Nonostante il plauso della Cgil-scuola, insegnanti e settori del sindacato
extraconfederale si stanno mobilitando contro il progetto di legge regionale.
Non solo: studenti delle scuole medie superiori, col sostegno di alcuni
universitari, stanno dando vita a gruppi di discussione, iniziative pubbliche,
momenti di riflessione e critica nei confronti di questo progetto. Ovviamente,
studenti e insegnanti hanno chiesto anche l’attenzione del Prc e, in
particolare, dei Giovani Comunisti a queste problematiche. Sennonché il nostro
partito si trova in una condizione quantomeno imbarazzante, dato che fa parte
proprio di quell’alleanza di governo che s’appresta a varare la legge. È,
questa, la conferma della giustezza di una convinzione che sta alla base delle
nostra battaglie di giovani rivoluzionari della sinistra del partito: opporsi
alla mercificazione dei saperi, allo smantellamento della scuola pubblica,
all’ingerenza dei privati nell’ambito formativo non può che significare
costruzione di un fronte di classe che
ponga nell’opposizione netta ai partiti della borghesia la propria
discriminante. Inserendosi appieno nelle mobilitazioni, valorizzando i momenti
di autorganizzazione studentesca
(luogo centrale della costruzione del conflitto), i Giovani Comunisti dovrebbero
mirare alla costruzione di un soggetto studentesco nazionale che faccia della
discriminante di classe il fulcro del proprio agire. Premessa necessaria è che
i Giovani Comunisti prendano atto del fatto che ogni alleanza di governo, anche
locale, coi partiti della borghesia priva il partito della possibilità di porsi
come referente anticapitalistico per le mobilitazioni studentesche.

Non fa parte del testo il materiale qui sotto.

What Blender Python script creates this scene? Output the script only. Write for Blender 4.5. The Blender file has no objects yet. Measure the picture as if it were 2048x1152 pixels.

Che
credibilità può avere una battaglia contro la privatizzazione della scuola
pubblica se contemporaneamente si avallano, come in Emilia Romagna, politiche di
finanziamento agli istituti parificati? Che credibilità può avere una
battaglia, anch’essa centrale e strettamente connessa all’ambito
studentesco, per la gratuità dei trasporti se contemporaneamente il Prc si
astiene, come in Emilia Romagna, su una legge che privatizza il trasporto
pubblico locale? Che credibilità può avere, più in generale, una battaglia
per l’estensione dei diritti se allo stesso tempo, in combutta con la
borghesia, si vota, come in Emilia Romagna, a favore di leggi che prevedono
l’intervento dei privati nella gestione dei servizi pubblici (V. la legge
regionale sull’assistenza)?
Queste considerazioni sono tanto più valide oggi, nel
momento in cui il Prc accelera i processi di avvicinamento all’Ulivo in vista
di un’alternanza di governo per il 2006 (come esplicitamente dichiarato in
varie interviste dal segretario nazionale Bertinotti). Occorre che i Giovani
Comunisti fin da ora prendano una posizione netta di contrarietà a qualsiasi
prospettiva di partecipazione del Prc a un futuro governo borghese dell’Ulivo:
prospettiva che significherebbe il tradimento delle istanze poste dai movimenti,
non solo studenteschi, che hanno preso vita negli ultimi anni. Come giovani
dell’amr Progetto Comunista, come rivoluzionari della sinistra del partito, ci
batteremo affinché il Prc e i Giovani comunisti abbandonino il progetto di
ricomposizione col Centro liberale dell’Ulivo (Margherita e maggioranza Ds);
affinché, nell’ambito della scuola, le rivendicazioni di studenti e
insegnanti per un’istruzione più giusta, pubblica e aperta a tutti trovino
nella lotta per la trasformazione rivoluzionaria socialista l’unico esito
credibile. Come scriveva Rosa Luxemburg: “chi si pronuncia favorevole alla via
della riforma legislativa, invece e in
contrapposto alla conquista del potere politico e alla rivoluzione sociale,
sceglie in pratica non una via più tranquilla, più sicura, più lenta, verso
la stessa meta, quanto piuttosto un’altra
meta, cioè, in luogo dell’instaurazione di un nuovo ordinamento sociale,
soltanto dei mutamenti, e non sostanziali, dell’antico”. Anche oggi, anche
nelle lotte studentesche, l’alternativa
rivoluzionaria è l’unica
prospettiva in grado di frenare l’attacco padronale al diritto allo studio.